- [Work required]:
Every line of the material is to be repeated exactly as it stands.
┌────────
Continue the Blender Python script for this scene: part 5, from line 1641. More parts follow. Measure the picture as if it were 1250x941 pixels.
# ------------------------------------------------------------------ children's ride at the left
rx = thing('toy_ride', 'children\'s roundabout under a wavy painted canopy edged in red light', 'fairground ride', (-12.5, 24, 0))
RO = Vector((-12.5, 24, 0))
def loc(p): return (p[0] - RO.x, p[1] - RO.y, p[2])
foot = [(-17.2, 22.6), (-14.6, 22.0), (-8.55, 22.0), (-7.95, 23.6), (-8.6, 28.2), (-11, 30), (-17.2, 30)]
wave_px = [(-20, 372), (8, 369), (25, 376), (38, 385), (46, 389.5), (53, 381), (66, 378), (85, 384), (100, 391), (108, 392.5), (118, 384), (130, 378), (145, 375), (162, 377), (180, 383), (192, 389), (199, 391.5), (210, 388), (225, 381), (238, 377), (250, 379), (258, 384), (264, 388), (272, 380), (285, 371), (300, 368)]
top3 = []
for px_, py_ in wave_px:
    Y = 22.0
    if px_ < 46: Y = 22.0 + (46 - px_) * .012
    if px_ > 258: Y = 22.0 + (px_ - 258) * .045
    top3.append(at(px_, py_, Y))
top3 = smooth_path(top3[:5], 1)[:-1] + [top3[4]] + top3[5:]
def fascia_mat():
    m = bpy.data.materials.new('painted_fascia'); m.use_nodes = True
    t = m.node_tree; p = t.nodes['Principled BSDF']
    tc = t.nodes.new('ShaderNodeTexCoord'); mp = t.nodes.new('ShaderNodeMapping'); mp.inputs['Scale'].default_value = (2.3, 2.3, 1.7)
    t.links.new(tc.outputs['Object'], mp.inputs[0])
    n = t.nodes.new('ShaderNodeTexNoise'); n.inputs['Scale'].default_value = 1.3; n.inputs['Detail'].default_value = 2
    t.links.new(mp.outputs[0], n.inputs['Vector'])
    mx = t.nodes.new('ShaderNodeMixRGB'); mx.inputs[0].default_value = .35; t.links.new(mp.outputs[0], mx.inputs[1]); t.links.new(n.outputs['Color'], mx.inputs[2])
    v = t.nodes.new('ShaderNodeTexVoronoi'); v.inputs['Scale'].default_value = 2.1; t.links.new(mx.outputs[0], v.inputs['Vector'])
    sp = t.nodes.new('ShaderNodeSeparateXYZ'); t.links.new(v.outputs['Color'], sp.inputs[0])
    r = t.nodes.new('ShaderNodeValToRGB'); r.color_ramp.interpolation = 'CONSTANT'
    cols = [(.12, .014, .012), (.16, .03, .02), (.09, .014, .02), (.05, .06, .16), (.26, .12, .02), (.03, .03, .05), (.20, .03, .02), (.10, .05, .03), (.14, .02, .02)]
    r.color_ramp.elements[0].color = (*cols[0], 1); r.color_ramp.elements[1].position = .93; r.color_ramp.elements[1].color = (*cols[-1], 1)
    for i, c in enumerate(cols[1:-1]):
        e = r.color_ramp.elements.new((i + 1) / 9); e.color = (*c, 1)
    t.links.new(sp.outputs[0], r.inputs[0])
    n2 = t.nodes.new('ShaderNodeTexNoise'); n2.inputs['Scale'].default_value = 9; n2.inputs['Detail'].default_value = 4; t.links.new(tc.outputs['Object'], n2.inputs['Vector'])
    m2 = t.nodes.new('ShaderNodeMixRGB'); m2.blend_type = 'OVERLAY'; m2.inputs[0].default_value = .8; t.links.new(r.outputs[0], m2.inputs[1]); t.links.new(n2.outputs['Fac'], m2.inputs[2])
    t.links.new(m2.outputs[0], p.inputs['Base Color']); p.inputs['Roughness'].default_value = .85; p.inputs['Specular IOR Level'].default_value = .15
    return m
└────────
- [Output below]:
Continue the Blender Python script for this scene: part 5, from line 1641. More parts follow. Measure the picture as if it were 1250x941 pixels.
# ------------------------------------------------------------------ children's ride at the left
rx = thing('toy_ride', 'children\'s roundabout under a wavy painted canopy edged in red light', 'fairground ride', (-12.5, 24, 0))
RO = Vector((-12.5, 24, 0))
def loc(p): return (p[0] - RO.x, p[1] - RO.y, p[2])
foot = [(-17.2, 22.6), (-14.6, 22.0), (-8.55, 22.0), (-7.95, 23.6), (-8.6, 28.2), (-11, 30), (-17.2, 30)]
wave_px = [(-20, 372), (8, 369), (25, 376), (38, 385), (46, 389.5), (53, 381), (66, 378), (85, 384), (100, 391), (108, 392.5), (118, 384), (130, 378), (145, 375), (162, 377), (180, 383), (192, 389), (199, 391.5), (210, 388), (225, 381), (238, 377), (250, 379), (258, 384), (264, 388), (272, 380), (285, 371), (300, 368)]
top3 = []
for px_, py_ in wave_px:
    Y = 22.0
    if px_ < 46: Y = 22.0 + (46 - px_) * .012
    if px_ > 258: Y = 22.0 + (px_ - 258) * .045
    top3.append(at(px_, py_, Y))
top3 = smooth_path(top3[:5], 1)[:-1] + [top3[4]] + top3[5:]
def fascia_mat():
    m = bpy.data.materials.new('painted_fascia'); m.use_nodes = True
    t = m.node_tree; p = t.nodes['Principled BSDF']
    tc = t.nodes.new('ShaderNodeTexCoord'); mp = t.nodes.new('ShaderNodeMapping'); mp.inputs['Scale'].default_value = (2.3, 2.3, 1.7)
    t.links.new(tc.outputs['Object'], mp.inputs[0])
    n = t.nodes.new('ShaderNodeTexNoise'); n.inputs['Scale'].default_value = 1.3; n.inputs['Detail'].default_value = 2
    t.links.new(mp.outputs[0], n.inputs['Vector'])
    mx = t.nodes.new('ShaderNodeMixRGB'); mx.inputs[0].default_value = .35; t.links.new(mp.outputs[0], mx.inputs[1]); t.links.new(n.outputs['Color'], mx.inputs[2])
    v = t.nodes.new('ShaderNodeTexVoronoi'); v.inputs['Scale'].default_value = 2.1; t.links.new(mx.outputs[0], v.inputs['Vector'])
    sp = t.nodes.new('ShaderNodeSeparateXYZ'); t.links.new(v.outputs['Color'], sp.inputs[0])
    r = t.nodes.new('ShaderNodeValToRGB'); r.color_ramp.interpolation = 'CONSTANT'
    cols = [(.12, .014, .012), (.16, .03, .02), (.09, .014, .02), (.05, .06, .16), (.26, .12, .02), (.03, .03, .05), (.20, .03, .02), (.10, .05, .03), (.14, .02, .02)]
    r.color_ramp.elements[0].color = (*cols[0], 1); r.color_ramp.elements[1].position = .93; r.color_ramp.elements[1].color = (*cols[-1], 1)
    for i, c in enumerate(cols[1:-1]):
        e = r.color_ramp.elements.new((i + 1) / 9); e.color = (*c, 1)
    t.links.new(sp.outputs[0], r.inputs[0])
    n2 = t.nodes.new('ShaderNodeTexNoise'); n2.inputs['Scale'].default_value = 9; n2.inputs['Detail'].default_value = 4; t.links.new(tc.outputs['Object'], n2.inputs['Vector'])
    m2 = t.nodes.new('ShaderNodeMixRGB'); m2.blend_type = 'OVERLAY'; m2.inputs[0].default_value = .8; t.links.new(r.outputs[0], m2.inputs[1]); t.links.new(n2.outputs['Fac'], m2.inputs[2])
    t.links.new(m2.outputs[0], p.inputs['Base Color']); p.inputs['Roughness'].default_value = .85; p.inputs['Specular IOR Level'].default_value = .15
    return m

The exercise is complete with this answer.